After Jesus’ resurrection appearance to Mary Magdalene, Jesus then appears to two disciples who are traveling back to Emmaus from Jerusalem. During their walk back, they discuss the week’s events, trying to make sense of everything while Jesus appears beside them. Jesus curiously asks them about the events, and they reveal their disbelief. This does not sit well with Jesus, and he rebukes them: have you not read the Old Testament? Jesus takes these two disciples on a messianic tour of the Old Testament, demonstrating how all Scripture points to Him! Eventually, these two disciples finally recognize Who is with them, but it’s too late as Jesus vanishes. They were so excited about what had happened that they immediately traveled back to Jerusalem to tell the disciples. As they are in the process of recounting their story, Jesus appears to all those in the Upper Room; the only one of the eleven who is not present is Thomas.

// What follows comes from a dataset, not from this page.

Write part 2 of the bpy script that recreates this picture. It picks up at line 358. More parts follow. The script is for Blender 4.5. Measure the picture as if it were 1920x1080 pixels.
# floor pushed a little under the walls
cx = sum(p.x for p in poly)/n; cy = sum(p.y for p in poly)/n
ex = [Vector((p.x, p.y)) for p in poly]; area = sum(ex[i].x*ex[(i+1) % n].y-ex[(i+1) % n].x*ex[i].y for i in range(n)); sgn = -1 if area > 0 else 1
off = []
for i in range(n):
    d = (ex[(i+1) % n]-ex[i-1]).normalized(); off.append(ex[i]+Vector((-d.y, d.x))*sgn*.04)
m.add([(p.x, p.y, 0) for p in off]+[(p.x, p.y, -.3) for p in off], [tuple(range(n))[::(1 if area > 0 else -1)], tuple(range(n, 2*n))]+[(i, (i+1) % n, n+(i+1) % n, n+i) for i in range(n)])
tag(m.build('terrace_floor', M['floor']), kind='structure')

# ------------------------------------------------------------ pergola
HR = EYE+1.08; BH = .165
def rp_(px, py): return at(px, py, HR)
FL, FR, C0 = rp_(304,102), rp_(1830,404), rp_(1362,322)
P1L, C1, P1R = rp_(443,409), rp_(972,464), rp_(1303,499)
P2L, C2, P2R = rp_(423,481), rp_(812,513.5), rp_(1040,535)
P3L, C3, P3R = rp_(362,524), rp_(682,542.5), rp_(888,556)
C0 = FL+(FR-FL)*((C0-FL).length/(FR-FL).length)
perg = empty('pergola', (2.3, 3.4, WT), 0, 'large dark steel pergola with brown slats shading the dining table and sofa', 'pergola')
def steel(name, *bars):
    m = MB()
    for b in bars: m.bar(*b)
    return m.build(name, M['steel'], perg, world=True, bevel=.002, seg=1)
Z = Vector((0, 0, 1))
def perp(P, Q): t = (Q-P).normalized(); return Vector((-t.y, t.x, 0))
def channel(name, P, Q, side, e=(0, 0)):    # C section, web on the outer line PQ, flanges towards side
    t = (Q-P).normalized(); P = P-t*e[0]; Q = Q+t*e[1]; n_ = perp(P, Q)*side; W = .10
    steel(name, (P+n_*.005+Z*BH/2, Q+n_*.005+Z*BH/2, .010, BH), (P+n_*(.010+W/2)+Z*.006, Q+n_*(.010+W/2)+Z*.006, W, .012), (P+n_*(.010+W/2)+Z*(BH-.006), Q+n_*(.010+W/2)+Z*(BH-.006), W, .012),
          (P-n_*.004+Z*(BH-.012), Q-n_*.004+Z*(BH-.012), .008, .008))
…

In the coming days, Jesus would appear to all the disciples again; this time, Thomas would be present, and he would be able to see the hands and feet of Jesus.

Events that happened this day:
  • The empty tomb is discovered: Mt.28:1-7; Mk.16:1-7; Lk.24:1-7; Jn.20:1
  • News of the resurrection gets out: Mt.28:8-10; Lk.24:8-11; Jn.20:2-18
  • Jesus appears on the Emmaus Road: Lk.24:13-35
  • Jesus appears in the Upper Room: Lk.24:36-43; Jn.20:19-23


The Bible tells us that for forty days after the Resurrection, Jesus appeared to many other people and groups of people to demonstrate the reality of his resurrection! The Good News is that Jesus is alive today! Christ has defeated death and the grave, and one day He is coming back for those who believe in Him! But until that time comes, all believers are entrusted with one mission, “to make disciples of all nations” (Matt.28:19-20).